Weather sensors deflate old forecasters

Balloons may yield to newer technology

? Just after dawn in an open field, Calvin Meadows tugs a cotton tether to send aloft a 6-foot helium balloon that will carry weather instruments more than 19 miles into the sky.

About the same time, technicians and scientists across the world do the same.

The practice, repeated twice daily in 92 locations in the United States and hundreds more worldwide, is part of a little-known, six-decade-old effort to predict where storms will strike.

Meadows, a government weather technician, has been releasing balloons for more than a decade. But the operation soon may become obsolete if a $20 million network of high-tech sensors quietly installed on some U.S. passenger planes succeeds.

The experiment promises to improve forecasts dramatically, warn pilots flying into dangerous ice storms or turbulence and even track hijacked flights.

The new sensors measure weather conditions every few seconds while planes are flying. In early tests with NASA and the National Weather Service, forecasters detected tornadic conditions earlier and predicted heavy storms, temperatures and fog more accurately.

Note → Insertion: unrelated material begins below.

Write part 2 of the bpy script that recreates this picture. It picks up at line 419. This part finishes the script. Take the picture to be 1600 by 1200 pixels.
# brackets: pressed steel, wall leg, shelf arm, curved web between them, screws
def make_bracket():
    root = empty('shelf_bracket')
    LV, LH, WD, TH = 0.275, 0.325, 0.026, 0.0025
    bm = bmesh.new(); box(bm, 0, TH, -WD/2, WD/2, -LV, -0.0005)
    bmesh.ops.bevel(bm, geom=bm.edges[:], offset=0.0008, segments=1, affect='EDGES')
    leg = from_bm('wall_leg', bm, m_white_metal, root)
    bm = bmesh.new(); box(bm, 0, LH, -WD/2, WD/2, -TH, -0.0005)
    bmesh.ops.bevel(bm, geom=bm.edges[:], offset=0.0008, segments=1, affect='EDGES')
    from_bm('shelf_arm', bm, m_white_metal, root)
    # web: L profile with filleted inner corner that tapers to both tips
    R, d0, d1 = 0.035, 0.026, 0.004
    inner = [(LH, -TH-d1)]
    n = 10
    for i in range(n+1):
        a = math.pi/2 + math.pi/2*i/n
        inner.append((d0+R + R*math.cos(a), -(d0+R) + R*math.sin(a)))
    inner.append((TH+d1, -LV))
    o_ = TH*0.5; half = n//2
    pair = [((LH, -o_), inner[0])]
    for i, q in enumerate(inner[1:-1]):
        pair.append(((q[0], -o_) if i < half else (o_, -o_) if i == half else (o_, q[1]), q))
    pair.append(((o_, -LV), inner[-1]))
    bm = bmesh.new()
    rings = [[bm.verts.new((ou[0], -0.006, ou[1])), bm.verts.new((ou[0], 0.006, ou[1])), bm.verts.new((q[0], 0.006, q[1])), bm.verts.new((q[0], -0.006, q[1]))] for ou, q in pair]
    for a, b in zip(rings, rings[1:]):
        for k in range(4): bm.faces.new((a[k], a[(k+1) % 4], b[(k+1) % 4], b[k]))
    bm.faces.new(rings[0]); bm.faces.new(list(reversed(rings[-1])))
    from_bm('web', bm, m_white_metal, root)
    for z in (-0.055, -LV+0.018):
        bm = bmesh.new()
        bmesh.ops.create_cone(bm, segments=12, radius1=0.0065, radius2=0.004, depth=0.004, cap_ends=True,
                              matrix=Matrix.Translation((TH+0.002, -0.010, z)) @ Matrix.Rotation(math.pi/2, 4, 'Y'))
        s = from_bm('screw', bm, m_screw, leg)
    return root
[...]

“We’ve already seen significant improvements in forecasting,” said Rich Mamrosh, a government meteorologist in Green Bay, Wis., who has used data from the new system to predict storms around the Great Lakes. The sensor network “can benefit pretty much all segments of society,” he said.

The Bush administration has not decided whether to pay for the complete system, called TAMDAR, for “Tropospheric Airborne Meteorological Data Reporting.”

Its future depends on an ambitious sales pitch to government and businesses by AirDat LLC, a small company in Raleigh, N.C.

‘Better information’

Weather balloons, such as this one about to be released by Calvin Meadows in Sterling, Va., are deployed in 92 locations across the United States. This operation may become obsolete if a network of high-tech sensors installed on some U.S. passenger planes succeeds.

The lunchbox-sized weather sensors that protrude near a plane’s nose measure airborne moisture and other conditions.

Supporters say they will do more than just help picnickers predict when to fold their blankets and head for shelter.

An inaccurate forecast of pea-soup fog can shut down air travel throughout a region.

A flubbed temperature forecast can cause power outages because utilities anticipate electricity needs based on expected highs.

For instance, blackouts rolled across much of Texas for two hours in April after forecasters predicted highs near 90 – far cooler than the actual 98 degrees – leaving hundreds of thousands of customers in the dark and without air conditioners.

The new sensors also could prevent airplane crashes by detecting deadly ice buildups on wings – especially for regional commuter planes that fly at lower altitudes.

U.S. investigators blame a thin buildup of ice along the wing of Comair Flight 3272 for its crash near Detroit almost a decade ago that killed all 29 people aboard.

Investigators believe a nearly imperceptible ice buildup on the turboprop’s wings caused it to fly too slowly, and the plane rolled left upside down almost immediately after the crew suspected trouble. It crashed in just 20 seconds.

“We have to give pilots better weather information to make better decisions,” said Taumi Daniels, who led research at NASA on the new weather sensors.

How do the sensors work?

AirDat’s devices transmit readings for humidity, pressure, temperature, icing, turbulence, location, altitude and time nearly continuously as hundreds of commercial flights zigzag across the United States.

The sensors also report immediately if any ice builds up.

Weather measurements are beamed via satellite, usually in less than 60 seconds, to AirDat’s high-tech headquarters in North Carolina, where 64 powerful computers analyze the data to produce updated regional forecasts every hour.

AirDat says U.S. air marshals aboard planes could use the same satellite transmitters on the planes to send and receive messages while flying; they cannot do that now.

In the case of a hijacking, such communication would be valuable.

The National Oceanic and Atmospheric Administration expects within the next 60 days to pay for at least 30 weather sensors on planes in what is likely to be its first round of such purchases.

AirDat and rival ARINC Inc. of Annapolis, Md., are the lead contenders for the contract.